I’ve just returned from an interesting 12 hours in Berlin at the 2010 Webinale.
I got to do a Keynote on the final day with the theme of “The Speed of Now” where I tried to – very quickly – thread a theme through some of the topics of mobile, real-time, augmented reality and new technologies that the Webinale and the many different speakers were covering.
Something I do want to share, and something that I got to touch on in the Keynote, is an idea about what I think is the role and challenge for brands is in the future now that attention has become the new battleground.
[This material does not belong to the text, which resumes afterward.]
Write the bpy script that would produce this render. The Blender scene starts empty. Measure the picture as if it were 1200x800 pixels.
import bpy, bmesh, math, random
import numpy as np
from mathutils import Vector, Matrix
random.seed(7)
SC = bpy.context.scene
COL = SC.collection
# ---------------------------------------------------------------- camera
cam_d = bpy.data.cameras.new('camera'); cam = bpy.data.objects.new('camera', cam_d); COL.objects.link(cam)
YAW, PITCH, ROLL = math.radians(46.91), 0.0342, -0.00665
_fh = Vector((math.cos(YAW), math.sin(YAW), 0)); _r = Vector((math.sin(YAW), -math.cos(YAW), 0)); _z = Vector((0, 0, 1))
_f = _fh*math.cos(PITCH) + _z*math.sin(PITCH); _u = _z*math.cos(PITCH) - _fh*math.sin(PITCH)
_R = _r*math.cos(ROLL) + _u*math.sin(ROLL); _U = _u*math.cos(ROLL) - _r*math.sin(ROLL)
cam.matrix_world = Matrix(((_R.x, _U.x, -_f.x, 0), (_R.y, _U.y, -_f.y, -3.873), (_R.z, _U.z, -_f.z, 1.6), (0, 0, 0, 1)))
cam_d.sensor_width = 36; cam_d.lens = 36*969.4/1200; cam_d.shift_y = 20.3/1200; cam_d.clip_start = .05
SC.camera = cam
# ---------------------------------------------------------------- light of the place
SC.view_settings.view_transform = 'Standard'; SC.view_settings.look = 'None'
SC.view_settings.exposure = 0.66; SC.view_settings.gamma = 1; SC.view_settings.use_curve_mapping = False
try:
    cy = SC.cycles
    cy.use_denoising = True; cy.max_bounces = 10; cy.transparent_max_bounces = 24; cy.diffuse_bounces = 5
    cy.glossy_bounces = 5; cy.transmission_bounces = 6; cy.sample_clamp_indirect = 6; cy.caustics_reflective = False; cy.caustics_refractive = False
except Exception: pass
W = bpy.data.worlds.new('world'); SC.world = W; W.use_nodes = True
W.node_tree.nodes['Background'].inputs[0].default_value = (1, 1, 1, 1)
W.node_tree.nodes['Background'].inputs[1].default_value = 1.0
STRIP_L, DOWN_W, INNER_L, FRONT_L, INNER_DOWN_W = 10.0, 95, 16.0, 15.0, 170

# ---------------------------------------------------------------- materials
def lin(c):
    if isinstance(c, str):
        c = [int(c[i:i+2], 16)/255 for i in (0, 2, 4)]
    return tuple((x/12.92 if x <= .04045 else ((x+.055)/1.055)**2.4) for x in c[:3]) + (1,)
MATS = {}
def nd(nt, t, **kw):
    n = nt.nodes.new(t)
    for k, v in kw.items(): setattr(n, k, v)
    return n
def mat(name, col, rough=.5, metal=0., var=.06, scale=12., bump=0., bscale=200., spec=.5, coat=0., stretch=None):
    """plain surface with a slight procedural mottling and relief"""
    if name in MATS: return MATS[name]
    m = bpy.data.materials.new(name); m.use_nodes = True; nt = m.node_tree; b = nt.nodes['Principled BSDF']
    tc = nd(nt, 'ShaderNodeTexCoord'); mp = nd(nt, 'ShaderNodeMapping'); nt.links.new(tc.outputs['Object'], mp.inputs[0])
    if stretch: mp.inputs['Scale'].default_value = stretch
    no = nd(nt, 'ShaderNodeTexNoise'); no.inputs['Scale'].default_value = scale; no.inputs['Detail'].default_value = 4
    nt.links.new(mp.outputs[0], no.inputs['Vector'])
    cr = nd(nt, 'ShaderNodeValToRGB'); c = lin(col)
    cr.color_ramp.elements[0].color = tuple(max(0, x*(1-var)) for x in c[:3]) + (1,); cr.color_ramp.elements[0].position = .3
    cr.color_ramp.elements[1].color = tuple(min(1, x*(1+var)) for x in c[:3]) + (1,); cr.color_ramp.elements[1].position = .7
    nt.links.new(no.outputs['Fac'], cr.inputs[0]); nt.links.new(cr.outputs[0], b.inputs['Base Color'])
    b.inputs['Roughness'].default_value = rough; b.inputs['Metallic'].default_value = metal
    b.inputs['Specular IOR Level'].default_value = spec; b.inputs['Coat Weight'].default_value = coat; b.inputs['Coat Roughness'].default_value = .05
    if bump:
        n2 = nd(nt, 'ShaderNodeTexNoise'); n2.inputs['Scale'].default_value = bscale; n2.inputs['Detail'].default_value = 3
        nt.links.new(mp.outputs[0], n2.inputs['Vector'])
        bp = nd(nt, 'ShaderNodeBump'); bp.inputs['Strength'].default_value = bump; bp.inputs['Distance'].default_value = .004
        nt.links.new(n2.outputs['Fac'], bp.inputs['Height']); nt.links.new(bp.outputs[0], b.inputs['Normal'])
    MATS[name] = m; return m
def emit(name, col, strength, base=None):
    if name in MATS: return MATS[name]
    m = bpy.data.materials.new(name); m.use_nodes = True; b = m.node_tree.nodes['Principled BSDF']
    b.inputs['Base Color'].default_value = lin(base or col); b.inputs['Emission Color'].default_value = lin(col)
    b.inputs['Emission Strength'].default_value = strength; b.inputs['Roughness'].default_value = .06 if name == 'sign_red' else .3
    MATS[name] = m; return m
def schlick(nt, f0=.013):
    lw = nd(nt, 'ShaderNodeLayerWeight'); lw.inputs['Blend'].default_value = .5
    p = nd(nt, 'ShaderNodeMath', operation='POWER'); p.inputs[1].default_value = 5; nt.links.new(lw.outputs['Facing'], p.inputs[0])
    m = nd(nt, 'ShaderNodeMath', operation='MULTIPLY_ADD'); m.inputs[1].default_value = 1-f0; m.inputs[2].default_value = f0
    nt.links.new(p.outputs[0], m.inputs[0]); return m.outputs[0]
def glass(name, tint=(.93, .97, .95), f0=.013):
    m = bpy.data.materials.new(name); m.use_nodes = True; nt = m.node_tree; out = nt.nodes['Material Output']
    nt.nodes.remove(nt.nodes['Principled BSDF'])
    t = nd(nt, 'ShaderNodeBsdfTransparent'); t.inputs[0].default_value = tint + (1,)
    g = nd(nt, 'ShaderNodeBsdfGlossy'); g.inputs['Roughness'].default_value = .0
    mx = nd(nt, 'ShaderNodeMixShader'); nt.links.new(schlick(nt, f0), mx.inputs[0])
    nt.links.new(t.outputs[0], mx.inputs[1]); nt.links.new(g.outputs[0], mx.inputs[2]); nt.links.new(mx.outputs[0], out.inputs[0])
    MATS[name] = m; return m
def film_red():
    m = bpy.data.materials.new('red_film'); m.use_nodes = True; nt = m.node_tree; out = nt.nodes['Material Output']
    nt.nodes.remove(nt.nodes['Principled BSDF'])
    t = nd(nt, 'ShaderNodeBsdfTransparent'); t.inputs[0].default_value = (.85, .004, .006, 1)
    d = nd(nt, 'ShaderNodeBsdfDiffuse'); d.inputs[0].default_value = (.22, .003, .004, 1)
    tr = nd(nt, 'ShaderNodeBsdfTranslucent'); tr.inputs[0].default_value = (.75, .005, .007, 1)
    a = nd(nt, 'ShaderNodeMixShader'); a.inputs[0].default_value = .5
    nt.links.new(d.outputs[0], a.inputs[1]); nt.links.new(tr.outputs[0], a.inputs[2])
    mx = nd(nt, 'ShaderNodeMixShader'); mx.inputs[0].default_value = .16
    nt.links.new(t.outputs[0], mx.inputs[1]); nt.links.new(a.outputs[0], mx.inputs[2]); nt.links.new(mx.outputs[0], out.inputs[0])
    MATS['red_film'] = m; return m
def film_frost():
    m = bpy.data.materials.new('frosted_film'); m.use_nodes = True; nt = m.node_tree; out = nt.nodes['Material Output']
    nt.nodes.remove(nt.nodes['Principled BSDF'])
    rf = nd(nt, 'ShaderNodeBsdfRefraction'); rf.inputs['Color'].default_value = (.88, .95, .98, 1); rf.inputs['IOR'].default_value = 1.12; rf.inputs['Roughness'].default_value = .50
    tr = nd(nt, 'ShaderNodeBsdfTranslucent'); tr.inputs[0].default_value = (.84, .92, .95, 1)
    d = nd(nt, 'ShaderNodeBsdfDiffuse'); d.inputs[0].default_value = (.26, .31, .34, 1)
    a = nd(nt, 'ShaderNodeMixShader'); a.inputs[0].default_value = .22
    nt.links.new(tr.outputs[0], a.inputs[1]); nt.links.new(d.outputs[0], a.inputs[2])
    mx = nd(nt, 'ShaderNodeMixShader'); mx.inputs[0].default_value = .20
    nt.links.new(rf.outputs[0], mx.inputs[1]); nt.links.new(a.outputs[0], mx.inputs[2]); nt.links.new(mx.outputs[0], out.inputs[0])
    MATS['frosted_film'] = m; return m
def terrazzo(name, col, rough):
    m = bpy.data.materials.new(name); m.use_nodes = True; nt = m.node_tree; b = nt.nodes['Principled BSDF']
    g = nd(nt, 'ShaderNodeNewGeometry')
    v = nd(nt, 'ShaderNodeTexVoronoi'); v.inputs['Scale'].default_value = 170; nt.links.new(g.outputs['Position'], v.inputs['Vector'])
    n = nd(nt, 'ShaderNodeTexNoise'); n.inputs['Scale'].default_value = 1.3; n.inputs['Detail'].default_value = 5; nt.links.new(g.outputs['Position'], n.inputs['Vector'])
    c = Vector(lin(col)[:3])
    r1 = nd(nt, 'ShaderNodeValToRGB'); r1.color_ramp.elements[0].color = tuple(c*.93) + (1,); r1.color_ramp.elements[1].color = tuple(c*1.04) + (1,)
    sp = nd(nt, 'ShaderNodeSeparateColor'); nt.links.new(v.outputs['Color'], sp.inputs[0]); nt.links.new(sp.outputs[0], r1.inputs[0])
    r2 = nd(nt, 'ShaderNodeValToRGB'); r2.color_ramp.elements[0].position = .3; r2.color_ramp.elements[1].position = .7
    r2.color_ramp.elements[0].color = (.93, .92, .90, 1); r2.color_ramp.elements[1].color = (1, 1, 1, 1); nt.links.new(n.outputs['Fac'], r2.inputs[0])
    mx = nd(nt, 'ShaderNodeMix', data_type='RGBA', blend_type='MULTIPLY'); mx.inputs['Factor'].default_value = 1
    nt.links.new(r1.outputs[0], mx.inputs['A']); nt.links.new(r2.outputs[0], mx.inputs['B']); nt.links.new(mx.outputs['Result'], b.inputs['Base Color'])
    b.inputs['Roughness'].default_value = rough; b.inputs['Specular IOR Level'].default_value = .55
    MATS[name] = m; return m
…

The quote that I think best describes this is Danah Boyd’s:
“As a technologist, we all like ‘techno-utopia’, this is the great democratiser. Sure, we’ve made creation and distribution more available to anyone, but at the same time we’ve made those things irrelevant. Now the commodity isn’t distribution, it’s attention – and guess what? Who gets attention is still sitting on a power law curve…we’re not actually democratising the whole system – we’re just shifting the way in which we discriminate.” Danah Boyd, Microsoft Research Lab
In this way I think the role for brands in the future is to act as an Enabler AND Filter. At the moment a lot of brands are trying to act as Enablers but very few are acting as Filters – and I think that it is brands that can fulfill this role which will have a great advantage in the future.